Une cuisinière habillée d'une robe dont on dit que c'est celle de l'impératrice, qui porte le même prénom que la grande duchesse héritière du trône de Russie et qui passe aux yeux des nostalgiques de l'ancien régime pour une promesse de Restauration. C'est là la situation rocambolesque imaginée par Nikolaï Erdman pour sa première pièce, Le Mandat.
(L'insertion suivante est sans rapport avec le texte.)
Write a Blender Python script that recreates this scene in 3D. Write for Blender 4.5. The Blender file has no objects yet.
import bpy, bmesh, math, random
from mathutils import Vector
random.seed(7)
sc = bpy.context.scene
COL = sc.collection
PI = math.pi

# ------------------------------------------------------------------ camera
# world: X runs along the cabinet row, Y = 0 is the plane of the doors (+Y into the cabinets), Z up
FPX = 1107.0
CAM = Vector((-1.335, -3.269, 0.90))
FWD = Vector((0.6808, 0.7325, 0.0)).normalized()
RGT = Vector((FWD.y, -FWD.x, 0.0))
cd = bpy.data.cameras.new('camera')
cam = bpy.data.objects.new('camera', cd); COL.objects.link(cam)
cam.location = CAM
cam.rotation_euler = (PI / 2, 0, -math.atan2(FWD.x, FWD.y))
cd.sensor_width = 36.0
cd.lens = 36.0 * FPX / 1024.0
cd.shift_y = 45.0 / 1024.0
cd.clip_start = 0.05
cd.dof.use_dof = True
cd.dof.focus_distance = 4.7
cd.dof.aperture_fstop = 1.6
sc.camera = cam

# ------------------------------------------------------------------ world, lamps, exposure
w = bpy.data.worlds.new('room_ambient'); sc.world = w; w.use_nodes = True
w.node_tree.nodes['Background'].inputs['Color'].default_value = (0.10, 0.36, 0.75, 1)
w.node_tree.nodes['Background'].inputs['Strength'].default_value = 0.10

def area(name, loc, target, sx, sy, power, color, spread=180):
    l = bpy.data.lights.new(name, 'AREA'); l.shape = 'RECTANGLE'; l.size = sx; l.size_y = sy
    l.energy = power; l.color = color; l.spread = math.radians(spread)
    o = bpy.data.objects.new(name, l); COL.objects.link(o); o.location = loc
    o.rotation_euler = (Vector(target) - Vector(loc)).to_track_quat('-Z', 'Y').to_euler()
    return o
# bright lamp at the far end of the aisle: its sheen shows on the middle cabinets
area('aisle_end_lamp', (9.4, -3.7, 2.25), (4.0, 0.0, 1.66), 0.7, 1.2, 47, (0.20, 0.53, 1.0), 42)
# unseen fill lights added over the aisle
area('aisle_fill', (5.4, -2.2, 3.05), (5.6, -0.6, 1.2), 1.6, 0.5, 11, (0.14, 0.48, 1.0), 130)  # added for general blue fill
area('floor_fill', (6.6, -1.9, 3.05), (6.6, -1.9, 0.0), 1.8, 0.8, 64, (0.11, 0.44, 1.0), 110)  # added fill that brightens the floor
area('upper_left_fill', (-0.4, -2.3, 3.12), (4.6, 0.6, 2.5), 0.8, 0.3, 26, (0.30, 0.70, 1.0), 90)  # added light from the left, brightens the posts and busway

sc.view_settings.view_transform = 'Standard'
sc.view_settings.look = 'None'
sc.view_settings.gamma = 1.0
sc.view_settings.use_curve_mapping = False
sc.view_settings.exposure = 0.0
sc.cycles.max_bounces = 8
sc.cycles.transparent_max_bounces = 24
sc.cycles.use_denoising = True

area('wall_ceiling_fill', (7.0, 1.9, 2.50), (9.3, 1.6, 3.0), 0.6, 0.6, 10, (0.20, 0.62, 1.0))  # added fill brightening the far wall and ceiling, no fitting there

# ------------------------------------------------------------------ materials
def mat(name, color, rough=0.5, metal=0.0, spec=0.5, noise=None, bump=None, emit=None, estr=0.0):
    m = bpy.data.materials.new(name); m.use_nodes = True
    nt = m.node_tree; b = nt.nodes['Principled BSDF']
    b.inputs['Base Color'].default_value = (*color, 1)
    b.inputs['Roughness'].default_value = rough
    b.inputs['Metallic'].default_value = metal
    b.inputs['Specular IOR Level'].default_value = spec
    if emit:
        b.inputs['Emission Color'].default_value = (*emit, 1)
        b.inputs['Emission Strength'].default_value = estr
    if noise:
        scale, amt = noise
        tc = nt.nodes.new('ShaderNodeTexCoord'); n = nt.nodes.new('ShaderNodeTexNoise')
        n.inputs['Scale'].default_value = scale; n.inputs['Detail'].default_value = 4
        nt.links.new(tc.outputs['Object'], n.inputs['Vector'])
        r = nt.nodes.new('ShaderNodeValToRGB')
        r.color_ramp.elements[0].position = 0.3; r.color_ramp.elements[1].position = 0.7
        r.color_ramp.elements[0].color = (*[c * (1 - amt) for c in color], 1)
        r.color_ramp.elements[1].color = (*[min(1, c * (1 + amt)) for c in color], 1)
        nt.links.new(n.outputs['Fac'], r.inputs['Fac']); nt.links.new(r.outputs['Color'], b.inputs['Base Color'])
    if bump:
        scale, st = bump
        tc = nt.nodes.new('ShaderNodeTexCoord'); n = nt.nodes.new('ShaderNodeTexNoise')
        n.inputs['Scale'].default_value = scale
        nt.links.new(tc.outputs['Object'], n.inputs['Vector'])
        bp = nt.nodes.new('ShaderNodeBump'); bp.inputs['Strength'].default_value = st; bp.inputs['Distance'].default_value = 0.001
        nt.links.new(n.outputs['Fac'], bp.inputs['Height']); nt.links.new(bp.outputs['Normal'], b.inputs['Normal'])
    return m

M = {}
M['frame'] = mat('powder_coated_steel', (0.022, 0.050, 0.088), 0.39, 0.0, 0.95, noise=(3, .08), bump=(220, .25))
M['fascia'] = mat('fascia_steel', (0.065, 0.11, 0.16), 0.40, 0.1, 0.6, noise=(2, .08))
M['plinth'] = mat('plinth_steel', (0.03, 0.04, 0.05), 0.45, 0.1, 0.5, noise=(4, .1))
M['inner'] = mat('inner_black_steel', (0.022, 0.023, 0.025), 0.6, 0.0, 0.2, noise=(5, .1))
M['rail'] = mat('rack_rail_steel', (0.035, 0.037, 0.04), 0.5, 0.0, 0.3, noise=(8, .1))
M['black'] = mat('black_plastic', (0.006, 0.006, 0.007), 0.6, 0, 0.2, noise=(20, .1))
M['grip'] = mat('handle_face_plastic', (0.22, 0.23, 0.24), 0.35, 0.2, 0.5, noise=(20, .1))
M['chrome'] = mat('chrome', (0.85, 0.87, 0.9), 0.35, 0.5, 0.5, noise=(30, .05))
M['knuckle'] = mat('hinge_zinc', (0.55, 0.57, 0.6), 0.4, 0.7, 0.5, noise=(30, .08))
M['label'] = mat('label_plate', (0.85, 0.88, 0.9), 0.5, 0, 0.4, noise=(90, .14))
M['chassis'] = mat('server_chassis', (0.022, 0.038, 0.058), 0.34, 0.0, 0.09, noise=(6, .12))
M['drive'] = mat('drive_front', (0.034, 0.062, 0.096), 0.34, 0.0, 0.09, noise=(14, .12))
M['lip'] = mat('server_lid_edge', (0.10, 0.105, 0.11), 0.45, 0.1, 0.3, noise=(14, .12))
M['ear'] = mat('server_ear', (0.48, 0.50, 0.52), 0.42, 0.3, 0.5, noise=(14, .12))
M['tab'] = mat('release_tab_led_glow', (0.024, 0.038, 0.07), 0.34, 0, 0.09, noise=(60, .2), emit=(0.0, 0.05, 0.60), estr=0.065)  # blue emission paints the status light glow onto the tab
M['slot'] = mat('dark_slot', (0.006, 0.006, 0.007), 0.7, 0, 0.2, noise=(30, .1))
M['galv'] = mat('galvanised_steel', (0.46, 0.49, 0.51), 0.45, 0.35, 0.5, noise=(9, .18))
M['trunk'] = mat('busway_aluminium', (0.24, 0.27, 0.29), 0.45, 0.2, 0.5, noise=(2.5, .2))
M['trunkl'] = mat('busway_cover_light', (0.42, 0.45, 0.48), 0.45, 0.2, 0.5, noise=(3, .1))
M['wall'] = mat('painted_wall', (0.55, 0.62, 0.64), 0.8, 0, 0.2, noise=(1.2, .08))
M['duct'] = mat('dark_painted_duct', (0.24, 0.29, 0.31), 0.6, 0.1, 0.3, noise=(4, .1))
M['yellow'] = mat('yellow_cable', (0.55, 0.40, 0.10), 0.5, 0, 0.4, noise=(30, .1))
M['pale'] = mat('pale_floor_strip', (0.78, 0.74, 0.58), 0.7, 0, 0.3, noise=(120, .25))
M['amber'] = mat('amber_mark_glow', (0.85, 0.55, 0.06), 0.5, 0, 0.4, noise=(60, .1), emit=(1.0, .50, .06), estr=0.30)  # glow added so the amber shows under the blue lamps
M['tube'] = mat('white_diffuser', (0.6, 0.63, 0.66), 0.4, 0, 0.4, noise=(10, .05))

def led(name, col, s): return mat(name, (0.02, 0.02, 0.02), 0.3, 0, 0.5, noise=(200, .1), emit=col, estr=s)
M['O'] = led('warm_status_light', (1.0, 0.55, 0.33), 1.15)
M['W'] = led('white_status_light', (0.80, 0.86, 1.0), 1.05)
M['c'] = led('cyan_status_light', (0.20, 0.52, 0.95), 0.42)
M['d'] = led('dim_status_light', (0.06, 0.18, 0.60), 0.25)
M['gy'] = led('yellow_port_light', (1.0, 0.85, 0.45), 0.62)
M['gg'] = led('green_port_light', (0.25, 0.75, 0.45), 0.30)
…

Et tout ce petit monde, confiné dans l'espace étouffant d'un appartement communautaire, que traverse l'inévitable mouchard, coiffé d'un plat de nouilles au lait, développe des peurs et des espoirs qui entraînent une multitude de dérives, de quiproquos et de mini-catastrophes burlesques.
A la fois comédie de moeurs, vaudeville et farce, créé par Meyerhold en 1925 dans une mise en scène qui fut une réussite absolue, Le Mandat s'inscrit pleinement dans son époque, celle de la NEP, avec tout ce que celle-ci comportait de situations contradictoires et loufoques.
Monté dans la plus pure tradition gogolienne, Le Mandat touchait des spectateurs qui venaient rire d'eux-mêmes (ils riaient, paraît-il, plus de trois cents fois au cours de la représentation) et, pour reprendre le mot de Nicolas Ier, à propos du Revizor, "chacun en prenait pour son grade".
Mais si, au lendemain de la première, l'Union soviétique se réveillait avec un nouveau dramaturge de talent (et une nouvelle gloire en la personne de l'acteur principal Eraste Garine), l'euphorie ne durera pas : Erdman sera cassé par le régime à la fin des années vingt, après l'interdiction dont fera l'objet sa deuxième (et dernière) pièce, Le Suicidé.
Le pouvoir avait d'ailleurs certainement raison de se méfier, car, au-delà du rire que déclenche le pseudo-communiste Pavel, qui ignore comment se déchiffre l'abréviation PC, mais qui pense pouvoir "arrêter toute la Russie" avec sa nouvelle serviette et le mandat qu'il s'est lui-même délivré, on pressent, dans toute cette agitation, le régime de terreur qui se met peu à peu en place.
Réhabilité à la faveur de la perestroïka, Erdman retrouve aujourd'hui sa place dans l'histoire de la littérature et du théâtre soviétiques aux côtés de Zochtchenko, d'Ilf et Pétrov et d'autres satiristes de ces années où l'on commençait à remettre en question le droit de rire.
Contrairement au Suicidé, déjà connu par deux traductions et plusieurs mises en scène, Le Mandat est ici publié pour la première fois en français.